Nel cuore dell’Africa subsahariana evolvono lotte tribali e jihadiste che provocano sempre nuove ondate di migrazioni verso la costa del Mediterraneo e quindi verso l’Europa. Presto questo diventerà un problema importante, che non potremo non affrontare e per il quale saremo costretti a sollecitare o esigere la partecipazione dell’Europa. Chissà come andrà a finire. Sarà una prova di forza importante all’interno dell’Unione Europea, che non potremo rimandare a lungo e per la quale dobbiamo trovare alleati.

Ognuno degli argomenti sopra elencati meriterebbe approfondimenti, ma per fortuna oggi in Italia l’informazione sugli eventi internazionali è migliorata molto.

Noi abbiamo iniziato a scrivere articoli che invitavano a capire gli eventi internazionali in ottica geopolitica e strategica nel 2006, a partire da uno stimolante seminario della John Hopkins University. L’informazione italiana su questi argomenti allora era vergognosa, così come lo era stata nei 20 anni precedenti: i seminari e le pubblicazioni dei centri di ricerca erano vuote e pompose iniziative basate sulla retorica, che parevano messe in piedi per fornire stipendi o gettoni di presenza a una piccola casta, purchè non dicesse o facesse nulla che potesse ‘disturbare il manovratore’. Limes, la rivista italiana considerata più prestigiosa in questo campo, era un illeggibile lungo blah blah mensile. L’unica informazione giornalistica seria sugli eventi globali la facevano (e continuano a farla) Radio Radicale e Avvenire (oggi Settimana news).

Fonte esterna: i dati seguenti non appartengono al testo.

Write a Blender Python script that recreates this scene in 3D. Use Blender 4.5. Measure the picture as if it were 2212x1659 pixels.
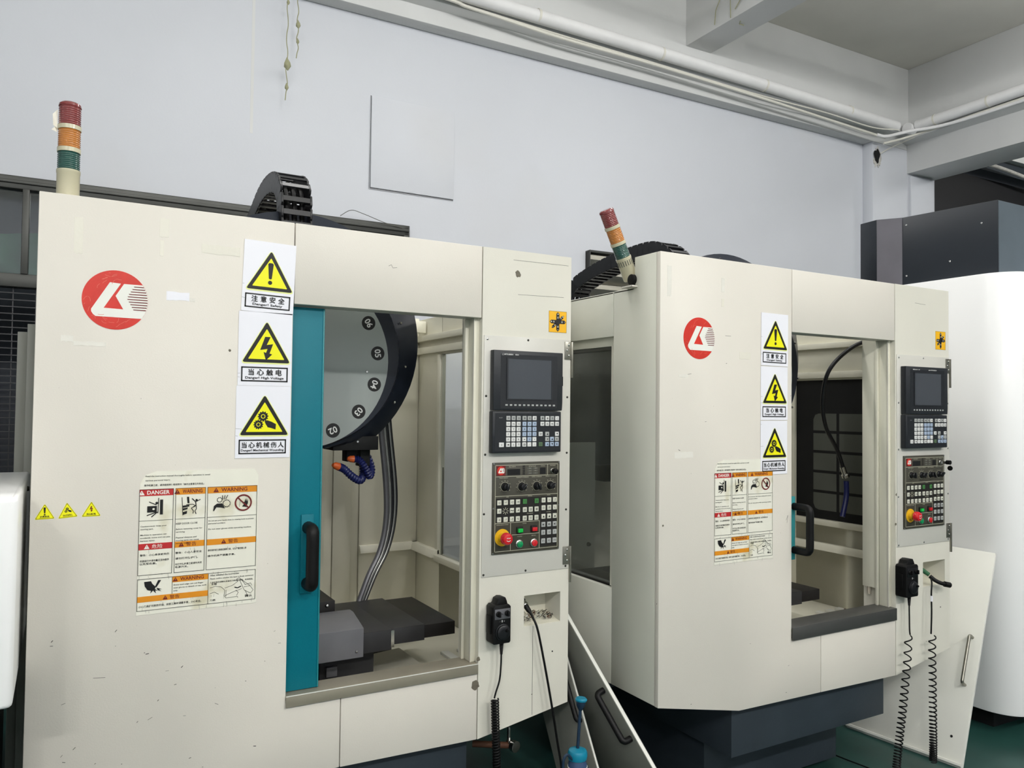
import bpy, bmesh, math, random
from mathutils import Vector, Matrix

for _o in list(bpy.data.objects):
    bpy.data.objects.remove(_o)
SC = bpy.context.scene
COL = SC.collection
R = math.radians
rnd = random.Random(7)

# ------------------------------------------------------------------ camera
EYE = 1.62
cam_d = bpy.data.cameras.new('camera')
cam = bpy.data.objects.new('camera', cam_d)
COL.objects.link(cam)
cam_d.sensor_width = 36
cam_d.lens = 27.524
cam_d.clip_start = 0.02
RIGHT = (0.867558, -0.497207, 0.011312)
UP = (-0.024351, -0.019751, 0.999508)
FWD = (0.496739, 0.867407, 0.029242)
cam.matrix_world = Matrix(((RIGHT[0], UP[0], -FWD[0], 0), (RIGHT[1], UP[1], -FWD[1], 0),
                           (RIGHT[2], UP[2], -FWD[2], EYE), (0, 0, 0, 1)))
SC.camera = cam

# ------------------------------------------------------------------ view, world, lamps
SC.view_settings.view_transform = 'Standard'
SC.view_settings.look = 'None'
SC.view_settings.gamma = 1
SC.view_settings.use_curve_mapping = False
SC.view_settings.exposure = 0.08
W_ = bpy.data.worlds.new('world')
SC.world = W_
W_.use_nodes = True
W_.node_tree.nodes['Background'].inputs[0].default_value = (0.75, 0.82, 0.9, 1)
W_.node_tree.nodes['Background'].inputs[1].default_value = 0.35


LAMPS = [(-1.6, 3.0, 7), (1.0, 3.0, 12), (3.6, 3.0, 12), (6.2, 3.0, 12), (-1.6, 0.2, 4), (1.55, 0.2, 24), (4.4, 0.2, 16), (7.0, 0.2, 16),  # row above the machines is unseen, added to brighten wall and interiors
         (-3.0, -3.4, 150), (1.0, -3.4, 165), (4.8, -3.4, 165), (10.5, 2.6, 60)]
LAMP_Z = 5.0
for lx, ly, pw in LAMPS:
    for off in (-0.42, 0.42):          # a bare tube gives off light all round
        _d = bpy.data.lights.new('tube_glow', 'POINT')
        _d.shadow_soft_size = 0.10
        _d.energy = pw * 1.0
        _d.color = (1, 0.985, 0.965)
        _o = bpy.data.objects.new('tube_glow', _d)
        COL.objects.link(_o)
        _o.location = (lx + off, ly, LAMP_Z - 0.17)


for lx, pw in ((1.0, 26), (3.6, 26)):       # two unseen fill lamps added above the machines to brighten their interiors
    _d = bpy.data.lights.new('interior_fill', 'AREA')
    _d.shape = 'RECTANGLE'
    _d.size = 1.5
    _d.size_y = 0.2
    _d.energy = pw
    _d.color = (1, 0.985, 0.965)
    _o = bpy.data.objects.new('interior_fill', _d)
    COL.objects.link(_o)
    _o.location = (lx, 3.0, LAMP_Z - 0.2)


# ------------------------------------------------------------------ materials
def srgb(r, g, b):
    f = lambda c: (c / 255 / 12.92) if c / 255 <= 0.04045 else ((c / 255 + 0.055) / 1.055) ** 2.4
    return (f(r), f(g), f(b), 1)


MATS = {}


def mat(name, rgb, rough=0.5, metal=0.0, var=0.0, vscale=6.0, bump=0.0, bscale=300.0, specks=None, clear=0.0,
        trans=0.0, ior=1.45, emit=0.0, stain=None, spec=0.5, stretch=None):
    m = bpy.data.materials.new(name)
    m.use_nodes = True
    nt = m.node_tree
    N = nt.nodes
    L = nt.links
    b = N['Principled BSDF']
    col = srgb(*rgb)
    b.inputs['Roughness'].default_value = rough
    b.inputs['Metallic'].default_value = metal
    b.inputs['Coat Weight'].default_value = clear
    b.inputs['Transmission Weight'].default_value = trans
    b.inputs['IOR'].default_value = ior
    b.inputs['Specular IOR Level'].default_value = spec
    b.inputs['Base Color'].default_value = col
    out = None
    tc = N.new('ShaderNodeTexCoord')
    src = tc.outputs['Object']
    if stretch:
        mp = N.new('ShaderNodeMapping')
        mp.inputs['Scale'].default_value = stretch
        L.new(src, mp.inputs['Vector'])
        src = mp.outputs['Vector']
    if var:
        n = N.new('ShaderNodeTexNoise')
        n.inputs['Scale'].default_value = vscale
        n.inputs['Detail'].default_value = 5
        L.new(src, n.inputs['Vector'])
        r = N.new('ShaderNodeMapRange')
        r.inputs[1].default_value = 0.3
        r.inputs[2].default_value = 0.7
        r.inputs[3].default_value = 1 - var
        r.inputs[4].default_value = 1 + var * 0.5
        L.new(n.outputs['Fac'], r.inputs[0])
        mx = N.new('ShaderNodeMix')
        mx.data_type = 'RGBA'
        mx.blend_type = 'MULTIPLY'
        mx.inputs[0].default_value = 1
        mx.inputs[6].default_value = col
        L.new(r.outputs[0], mx.inputs[7])
        out = mx.outputs[2]
    for (srgbc, scale, lo, hi) in ([stain] if stain else []) + ([specks] if specks else []):
        n = N.new('ShaderNodeTexNoise')
        n.inputs['Scale'].default_value = scale
        n.inputs['Detail'].default_value = 3
        L.new(src, n.inputs['Vector'])
        r = N.new('ShaderNodeMapRange')
        r.inputs[1].default_value = lo
        r.inputs[2].default_value = hi
        L.new(n.outputs['Fac'], r.inputs[0])
        mx = N.new('ShaderNodeMix')
        mx.data_type = 'RGBA'
        L.new(r.outputs[0], mx.inputs[0])
        if out:
            L.new(out, mx.inputs[6])
        else:
            mx.inputs[6].default_value = col
        mx.inputs[7].default_value = srgb(*srgbc)
        out = mx.outputs[2]
    if out:
        L.new(out, b.inputs['Base Color'])
    if bump:
        n = N.new('ShaderNodeTexNoise')
        n.inputs['Scale'].default_value = bscale
        n.inputs['Detail'].default_value = 3
        L.new(src, n.inputs['Vector'])
        bp = N.new('ShaderNodeBump')
        bp.inputs['Strength'].default_value = bump
        bp.inputs['Distance'].default_value = 0.002
        L.new(n.outputs['Fac'], bp.inputs['Height'])
        L.new(bp.outputs[0], b.inputs['Normal'])
    if emit:
        b.inputs['Emission Color'].default_value = col
        b.inputs['Emission Strength'].default_value = emit
    MATS[name] = m
    return m


def glassmat(name, rgb, refl=0.08, tint=0.5):
    m = bpy.data.materials.new(name)
    m.use_nodes = True
    nt = m.node_tree
    N = nt.nodes
    L = nt.links
    for n in list(N):
        if n.type != 'OUTPUT_MATERIAL':
            N.remove(n)
    o = [n for n in N if n.type == 'OUTPUT_MATERIAL'][0]
    t = N.new('ShaderNodeBsdfTransparent')
    c = srgb(*rgb)
    t.inputs[0].default_value = (c[0], c[1], c[2], 1)
    g = N.new('ShaderNodeBsdfGlossy')
    g.inputs['Roughness'].default_value = 0.05
    lw = N.new('ShaderNodeLayerWeight')
    lw.inputs[0].default_value = 0.35
    r = N.new('ShaderNodeMapRange')
    r.inputs[3].default_value = refl
    r.inputs[4].default_value = 0.35
    L.new(lw.outputs['Fresnel'], r.inputs[0])
    mx = N.new('ShaderNodeMixShader')
    L.new(r.outputs[0], mx.inputs[0])
    L.new(t.outputs[0], mx.inputs[1])
    L.new(g.outputs[0], mx.inputs[2])
    L.new(mx.outputs[0], o.inputs[0])
    MATS[name] = m
    return m


mat('cream', (222, 217, 207), 0.42, var=0.03, vscale=2.2, bump=0.12, bscale=220, specks=((70, 65, 55), 55, 0.765, 0.775))
mat('cream2', (224, 221, 209), 0.42, var=0.04, vscale=3, bump=0.12, bscale=220, specks=((90, 85, 75), 60, 0.77, 0.78))
mat('side', (226, 226, 214), 0.38, var=0.05, vscale=2.5, bump=0.08, bscale=180)
mat('inner', (226, 223, 206), 0.35, var=0.06, vscale=4, bump=0.05, bscale=120)
mat('plate', (208, 206, 198), 0.34, var=0.03, vscale=5, bump=0.1, bscale=400)
mat('wall', (200, 203, 209), 0.85, var=0.035, vscale=0.9, bump=0.2, bscale=60, stain=((196, 196, 196), 0.55, 0.62, 0.85))
mat('beam', (206, 207, 206), 0.85, var=0.05, vscale=1.5, bump=0.25, bscale=40)
mat('ceiling', (208, 206, 198), 0.9, var=0.12, vscale=0.8, bump=0.25, bscale=30)
mat('floor', (40, 78, 72), 0.35, var=0.35, vscale=2.2, bump=0.1, bscale=25, stain=((24, 34, 32), 1.6, 0.5, 0.7))
mat('teal', (4, 112, 128), 0.45, spec=0.3, var=0.04, vscale=4, bump=0.12, bscale=250, specks=((15, 60, 70), 45, 0.76, 0.775))
mat('tealedge', (46, 134, 138), 0.4)
mat('black', (22, 23, 26), 0.35)
mat('rubber', (12, 12, 13), 0.5, spec=0.3)
mat('matteblack', (10, 11, 13), 0.7)
mat('darkbase', (50, 58, 66), 0.45, var=0.12, vscale=5, bump=0.2, bscale=60)
mat('navy', (26, 32, 44), 0.3, var=0.1, vscale=5)
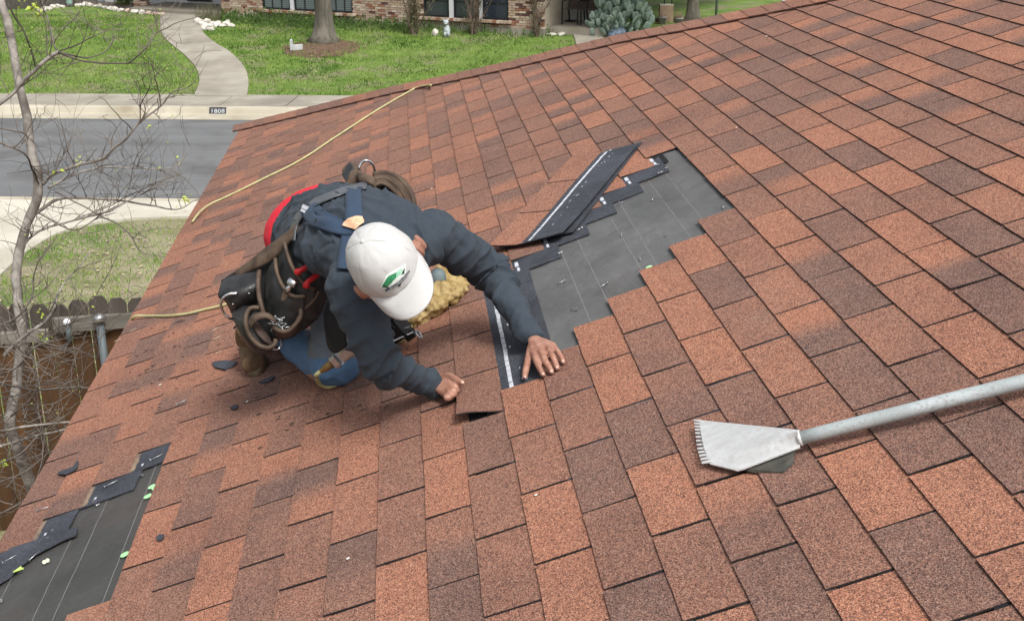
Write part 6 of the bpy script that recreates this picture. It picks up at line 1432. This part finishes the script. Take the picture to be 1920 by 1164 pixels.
a1 = [(700,327,D3-.02),(722,324,D3),(744,333,D3+.02),(763,352,D3+.03),(774,374,D3+.03),(777,392,D3+.03)]; a2 = [(702,336,D3-.04),(720,334,D3-.03),(738,344,D3-.02),(753,360,D3-.01),(762,378,D3),(764,394,D3)]; a3 = [(703,347,D3-.06),(716,344,D3-.06),(731,351,D3-.05),(743,364,D3-.04),(750,380,D3-.03),(752,394,D3-.03)]
a0_ = [(726,328,D3+.08),(740,328,D3+.08),(757,339,D3+.08),(770,356,D3+.08),(777,374,D3+.08),(778,392,D3+.08)]
for q, r_ in ((a0_, .007), (a1, .008), (a2, .007), (a3, .007)): trim(q, r_, 'binding', M_LEB, bp)
loft([a1, a2], 'pocket', M_LEB, bp); loft([a3, [(706,360,D3-.03),(714,358,D3-.02),(722,368,D3-.01),(728,380,D3),(730,392,D3),(730,402,D3)]], 'pocket', M_LEA, bp); loft([a0_, a1], 'pocket', M_LEB, bp); loft([a2, a3], 'pocket', M_LEB, bp)
# ------------------------------------------------------------------ tools carried in the pouches
M_REDH = noisy('red_rubber', (.42,.012,.018), (.55,.025,.03), 30, .45, .15)
pl_ = thing('pliers', 'red-handled pliers standing in the right tool pouch of the roofer', 'pliers', tuple(atd(575, 515, D)))
for q in (((558,510,D-.10),(566,506,D-.10),(580,497,D-.09),(592,490,D-.08)), ((574,535,D-.10),(578,528,D-.10),(590,519,D-.09),(602,510,D-.08))):
    mb = MB(); P = spline([atd(*k) for k in q], 5); mb.tube(P, [(.011-.003*min(1, i/5)) for i in range(len(P))], 12); mb.ico(P[0], (.011,.009,.011), 2); mb.obj('handle', M_REDH, pl_, True)
mb = MB(); mb.tube([atd(592,490,D-.08), atd(612,498,D-.05)], .006, 8); mb.tube([atd(602,510,D-.08), atd(612,498,D-.05)], .006, 8); mb.tube([atd(612,498,D-.05), atd(628,492,D-.02)], [.010,.004], 8); mb.obj('jaws', M_GALV, pl_, True)
hm = thing('hammer', 'hammer with bright steel head poking out of the middle pocket', 'hammer', tuple(atd(546, 532, D)))
mb = MB(); a, b_ = atd(541, 526, D-.10), atd(555, 534, D-.105); mb.tube([a, a.lerp(b_, .1), b_.lerp(a, .1), b_], [.0105,.0130,.0130,.0115], 14); c = a.lerp(b_, .5); e = atd(537, 548, D-.08); mb.tube([c, c.lerp(e, .45), c.lerp(e, .5), e], [.0075,.007,.009,.009], 12); mb.obj('head', M_CHR, hm, True)
mb = MB(); mb.tube([e, atd(530, 566, D-.05), atd(527, 590, D-.03)], .010, 10); mb.obj('handle', M_LEB, hm, True)
# black knee guard between the thigh and the arm
kg = loft([[(612,566,3.66),(630,580,3.60),(646,610,3.56),(650,650,3.56)], [(606,590,3.70),(609,620,3.68),(614,650,3.66),(626,664,3.62)]], 'knee_pad', mat('black_knee_pad', (.007,.007,.008), .7), bulge=.0)
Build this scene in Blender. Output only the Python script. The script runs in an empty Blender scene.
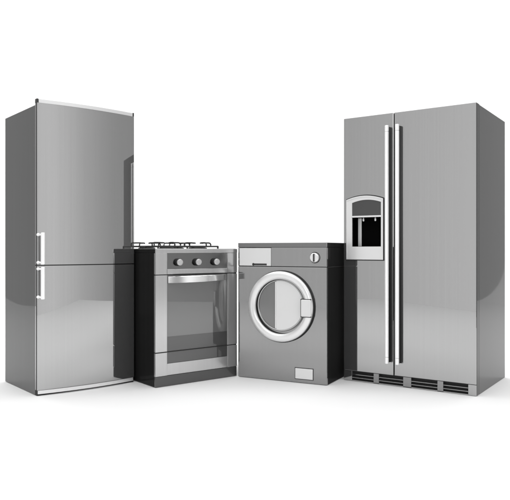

Oggi gli articoli di base su Limes sono chiari, rispecchiano le complessità e le contraddizioni sul terreno e presentano chiaramente gli interessi in gioco. Oggi anche alcuni grandi quotidiani italiani hanno ottimi articoli sulle situazioni e sugli eventi internazionali, a partire da Rampini, Pagliara e Maurizio Molinari a Repubblica, fino a Domenico Quirico per La Stampa, a Francesco Sisci e a un piccolo numero di competenti giornalisti televisivi. Il cambiamento è avvenuto fra il 2008 e il 2016, negli anni in cui la crisi finanziaria ed economica, i diktat della Germania all’interno dell’UE per accettare di salvare i Greci e noi Italiani dalla bancarotta, lo scoppio e l’evoluzione delle rivoluzioni arabe e delle guerre civili jihadiste, con attentati terroristici anche in Europa, ci hanno costretti ad aprire gli occhi e cercar di capire la realtà in cui eravamo immersi, vissuta fino ad allora ad occhi beatamente chiusi. Forse anche noi abbiamo contribuito a stimolare alcuni giornalisti a fornire una migliore informazione sugli aventi globali e sulla politica internazionale, o per lo meno così ci piace pensare.